__Aim of the task__
Print all of the data exactly.

__Supplied data__
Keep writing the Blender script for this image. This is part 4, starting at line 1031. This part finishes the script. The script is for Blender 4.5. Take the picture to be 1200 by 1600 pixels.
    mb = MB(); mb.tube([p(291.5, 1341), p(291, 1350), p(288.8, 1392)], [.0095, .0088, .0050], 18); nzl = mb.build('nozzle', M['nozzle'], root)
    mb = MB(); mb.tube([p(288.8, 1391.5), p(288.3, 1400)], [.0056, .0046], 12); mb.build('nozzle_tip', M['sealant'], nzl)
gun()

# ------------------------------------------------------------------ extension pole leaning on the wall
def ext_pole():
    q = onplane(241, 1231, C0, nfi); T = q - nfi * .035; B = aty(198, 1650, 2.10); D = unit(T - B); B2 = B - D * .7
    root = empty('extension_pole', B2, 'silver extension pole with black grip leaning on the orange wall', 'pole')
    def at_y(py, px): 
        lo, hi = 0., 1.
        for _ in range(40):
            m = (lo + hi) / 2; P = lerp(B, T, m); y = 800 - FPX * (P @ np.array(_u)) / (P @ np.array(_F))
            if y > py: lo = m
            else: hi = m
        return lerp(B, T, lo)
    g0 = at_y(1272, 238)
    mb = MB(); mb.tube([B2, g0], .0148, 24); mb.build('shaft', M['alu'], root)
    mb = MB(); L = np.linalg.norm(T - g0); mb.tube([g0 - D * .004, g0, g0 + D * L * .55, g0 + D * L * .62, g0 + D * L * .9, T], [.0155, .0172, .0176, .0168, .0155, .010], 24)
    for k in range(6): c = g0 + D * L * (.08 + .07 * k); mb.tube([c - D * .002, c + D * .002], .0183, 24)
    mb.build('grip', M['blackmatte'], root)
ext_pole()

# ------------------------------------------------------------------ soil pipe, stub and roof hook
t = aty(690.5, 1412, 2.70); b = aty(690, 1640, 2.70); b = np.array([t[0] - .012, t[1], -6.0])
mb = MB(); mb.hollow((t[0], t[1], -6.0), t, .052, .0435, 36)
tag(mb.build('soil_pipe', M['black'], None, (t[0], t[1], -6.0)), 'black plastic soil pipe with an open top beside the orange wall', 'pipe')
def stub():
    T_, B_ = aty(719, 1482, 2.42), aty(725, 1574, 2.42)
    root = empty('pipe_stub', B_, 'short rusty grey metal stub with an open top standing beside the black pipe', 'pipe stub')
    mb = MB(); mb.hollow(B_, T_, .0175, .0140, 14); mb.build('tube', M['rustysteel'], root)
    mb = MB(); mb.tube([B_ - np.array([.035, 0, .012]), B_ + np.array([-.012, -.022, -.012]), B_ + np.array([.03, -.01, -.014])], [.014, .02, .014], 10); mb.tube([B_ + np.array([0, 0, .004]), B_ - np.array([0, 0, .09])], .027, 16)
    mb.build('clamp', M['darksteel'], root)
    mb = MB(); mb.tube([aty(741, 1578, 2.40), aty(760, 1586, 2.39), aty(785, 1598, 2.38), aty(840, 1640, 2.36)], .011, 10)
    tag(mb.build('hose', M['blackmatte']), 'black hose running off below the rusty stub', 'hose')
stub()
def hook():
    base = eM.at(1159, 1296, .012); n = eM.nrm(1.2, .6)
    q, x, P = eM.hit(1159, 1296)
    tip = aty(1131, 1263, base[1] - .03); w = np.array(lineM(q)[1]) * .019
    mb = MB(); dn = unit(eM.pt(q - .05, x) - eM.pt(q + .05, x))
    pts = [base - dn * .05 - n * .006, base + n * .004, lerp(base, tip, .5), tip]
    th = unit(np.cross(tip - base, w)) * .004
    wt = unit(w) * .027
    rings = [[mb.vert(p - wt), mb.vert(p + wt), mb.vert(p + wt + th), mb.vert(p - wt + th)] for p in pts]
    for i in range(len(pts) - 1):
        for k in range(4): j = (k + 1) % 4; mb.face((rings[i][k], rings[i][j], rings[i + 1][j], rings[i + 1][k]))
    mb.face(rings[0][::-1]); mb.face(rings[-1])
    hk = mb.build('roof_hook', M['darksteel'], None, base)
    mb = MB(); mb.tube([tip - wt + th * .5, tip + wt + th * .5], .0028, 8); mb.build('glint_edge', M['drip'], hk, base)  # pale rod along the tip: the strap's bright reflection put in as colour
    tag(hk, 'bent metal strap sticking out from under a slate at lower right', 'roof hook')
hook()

__The result__
Keep writing the Blender script for this image. This is part 4, starting at line 1031. This part finishes the script. The script is for Blender 4.5. Take the picture to be 1200 by 1600 pixels.
    mb = MB(); mb.tube([p(291.5, 1341), p(291, 1350), p(288.8, 1392)], [.0095, .0088, .0050], 18); nzl = mb.build('nozzle', M['nozzle'], root)
    mb = MB(); mb.tube([p(288.8, 1391.5), p(288.3, 1400)], [.0056, .0046], 12); mb.build('nozzle_tip', M['sealant'], nzl)
gun()

# ------------------------------------------------------------------ extension pole leaning on the wall
def ext_pole():
    q = onplane(241, 1231, C0, nfi); T = q - nfi * .035; B = aty(198, 1650, 2.10); D = unit(T - B); B2 = B - D * .7
    root = empty('extension_pole', B2, 'silver extension pole with black grip leaning on the orange wall', 'pole')
    def at_y(py, px): 
        lo, hi = 0., 1.
        for _ in range(40):
            m = (lo + hi) / 2; P = lerp(B, T, m); y = 800 - FPX * (P @ np.array(_u)) / (P @ np.array(_F))
            if y > py: lo = m
            else: hi = m
        return lerp(B, T, lo)
    g0 = at_y(1272, 238)
    mb = MB(); mb.tube([B2, g0], .0148, 24); mb.build('shaft', M['alu'], root)
    mb = MB(); L = np.linalg.norm(T - g0); mb.tube([g0 - D * .004, g0, g0 + D * L * .55, g0 + D * L * .62, g0 + D * L * .9, T], [.0155, .0172, .0176, .0168, .0155, .010], 24)
    for k in range(6): c = g0 + D * L * (.08 + .07 * k); mb.tube([c - D * .002, c + D * .002], .0183, 24)
    mb.build('grip', M['blackmatte'], root)
ext_pole()

# ------------------------------------------------------------------ soil pipe, stub and roof hook
t = aty(690.5, 1412, 2.70); b = aty(690, 1640, 2.70); b = np.array([t[0] - .012, t[1], -6.0])
mb = MB(); mb.hollow((t[0], t[1], -6.0), t, .052, .0435, 36)
tag(mb.build('soil_pipe', M['black'], None, (t[0], t[1], -6.0)), 'black plastic soil pipe with an open top beside the orange wall', 'pipe')
def stub():
    T_, B_ = aty(719, 1482, 2.42), aty(725, 1574, 2.42)
    root = empty('pipe_stub', B_, 'short rusty grey metal stub with an open top standing beside the black pipe', 'pipe stub')
    mb = MB(); mb.hollow(B_, T_, .0175, .0140, 14); mb.build('tube', M['rustysteel'], root)
    mb = MB(); mb.tube([B_ - np.array([.035, 0, .012]), B_ + np.array([-.012, -.022, -.012]), B_ + np.array([.03, -.01, -.014])], [.014, .02, .014], 10); mb.tube([B_ + np.array([0, 0, .004]), B_ - np.array([0, 0, .09])], .027, 16)
    mb.build('clamp', M['darksteel'], root)
    mb = MB(); mb.tube([aty(741, 1578, 2.40), aty(760, 1586, 2.39), aty(785, 1598, 2.38), aty(840, 1640, 2.36)], .011, 10)
    tag(mb.build('hose', M['blackmatte']), 'black hose running off below the rusty stub', 'hose')
stub()
def hook():
    base = eM.at(1159, 1296, .012); n = eM.nrm(1.2, .6)
    q, x, P = eM.hit(1159, 1296)
    tip = aty(1131, 1263, base[1] - .03); w = np.array(lineM(q)[1]) * .019
    mb = MB(); dn = unit(eM.pt(q - .05, x) - eM.pt(q + .05, x))
    pts = [base - dn * .05 - n * .006, base + n * .004, lerp(base, tip, .5), tip]
    th = unit(np.cross(tip - base, w)) * .004
    wt = unit(w) * .027
    rings = [[mb.vert(p - wt), mb.vert(p + wt), mb.vert(p + wt + th), mb.vert(p - wt + th)] for p in pts]
    for i in range(len(pts) - 1):
        for k in range(4): j = (k + 1) % 4; mb.face((rings[i][k], rings[i][j], rings[i + 1][j], rings[i + 1][k]))
    mb.face(rings[0][::-1]); mb.face(rings[-1])
    hk = mb.build('roof_hook', M['darksteel'], None, base)
    mb = MB(); mb.tube([tip - wt + th * .5, tip + wt + th * .5], .0028, 8); mb.build('glint_edge', M['drip'], hk, base)  # pale rod along the tip: the strap's bright reflection put in as colour
    tag(hk, 'bent metal strap sticking out from under a slate at lower right', 'roof hook')
hook()